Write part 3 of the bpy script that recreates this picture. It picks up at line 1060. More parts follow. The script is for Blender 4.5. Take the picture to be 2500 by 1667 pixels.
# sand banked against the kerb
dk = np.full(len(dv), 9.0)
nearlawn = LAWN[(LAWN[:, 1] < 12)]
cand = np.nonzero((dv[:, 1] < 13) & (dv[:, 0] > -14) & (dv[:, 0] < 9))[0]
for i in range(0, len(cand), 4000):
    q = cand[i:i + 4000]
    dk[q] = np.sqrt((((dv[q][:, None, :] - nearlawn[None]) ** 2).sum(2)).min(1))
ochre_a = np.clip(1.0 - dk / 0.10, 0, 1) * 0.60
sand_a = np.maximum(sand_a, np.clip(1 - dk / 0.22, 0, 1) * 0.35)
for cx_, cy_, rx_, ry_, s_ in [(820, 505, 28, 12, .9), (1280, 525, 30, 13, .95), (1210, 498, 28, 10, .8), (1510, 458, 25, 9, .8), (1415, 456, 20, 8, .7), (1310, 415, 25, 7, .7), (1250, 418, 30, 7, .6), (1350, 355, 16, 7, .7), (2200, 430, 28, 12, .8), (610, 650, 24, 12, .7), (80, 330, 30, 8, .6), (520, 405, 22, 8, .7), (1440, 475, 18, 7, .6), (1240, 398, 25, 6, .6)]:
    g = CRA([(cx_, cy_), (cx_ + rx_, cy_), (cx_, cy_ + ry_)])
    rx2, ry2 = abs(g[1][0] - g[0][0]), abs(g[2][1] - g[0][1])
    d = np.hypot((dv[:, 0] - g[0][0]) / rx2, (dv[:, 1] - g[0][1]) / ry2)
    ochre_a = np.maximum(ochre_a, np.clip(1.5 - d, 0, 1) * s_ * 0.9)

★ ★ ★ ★

**OBJECTIVE**
Reproduce the material above, every line of it, exactly.

**EXERCISE RESPONSE**
Write part 3 of the bpy script that recreates this picture. It picks up at line 1060. More parts follow. The script is for Blender 4.5. Take the picture to be 2500 by 1667 pixels.
# sand banked against the kerb
dk = np.full(len(dv), 9.0)
nearlawn = LAWN[(LAWN[:, 1] < 12)]
cand = np.nonzero((dv[:, 1] < 13) & (dv[:, 0] > -14) & (dv[:, 0] < 9))[0]
for i in range(0, len(cand), 4000):
    q = cand[i:i + 4000]
    dk[q] = np.sqrt((((dv[q][:, None, :] - nearlawn[None]) ** 2).sum(2)).min(1))
ochre_a = np.clip(1.0 - dk / 0.10, 0, 1) * 0.60
sand_a = np.maximum(sand_a, np.clip(1 - dk / 0.22, 0, 1) * 0.35)
for cx_, cy_, rx_, ry_, s_ in [(820, 505, 28, 12, .9), (1280, 525, 30, 13, .95), (1210, 498, 28, 10, .8), (1510, 458, 25, 9, .8), (1415, 456, 20, 8, .7), (1310, 415, 25, 7, .7), (1250, 418, 30, 7, .6), (1350, 355, 16, 7, .7), (2200, 430, 28, 12, .8), (610, 650, 24, 12, .7), (80, 330, 30, 8, .6), (520, 405, 22, 8, .7), (1440, 475, 18, 7, .6), (1240, 398, 25, 6, .6)]:
    g = CRA([(cx_, cy_), (cx_ + rx_, cy_), (cx_, cy_ + ry_)])
    rx2, ry2 = abs(g[1][0] - g[0][0]), abs(g[2][1] - g[0][1])
    d = np.hypot((dv[:, 0] - g[0][0]) / rx2, (dv[:, 1] - g[0][1]) / ry2)
    ochre_a = np.maximum(ochre_a, np.clip(1.5 - d, 0, 1) * s_ * 0.9)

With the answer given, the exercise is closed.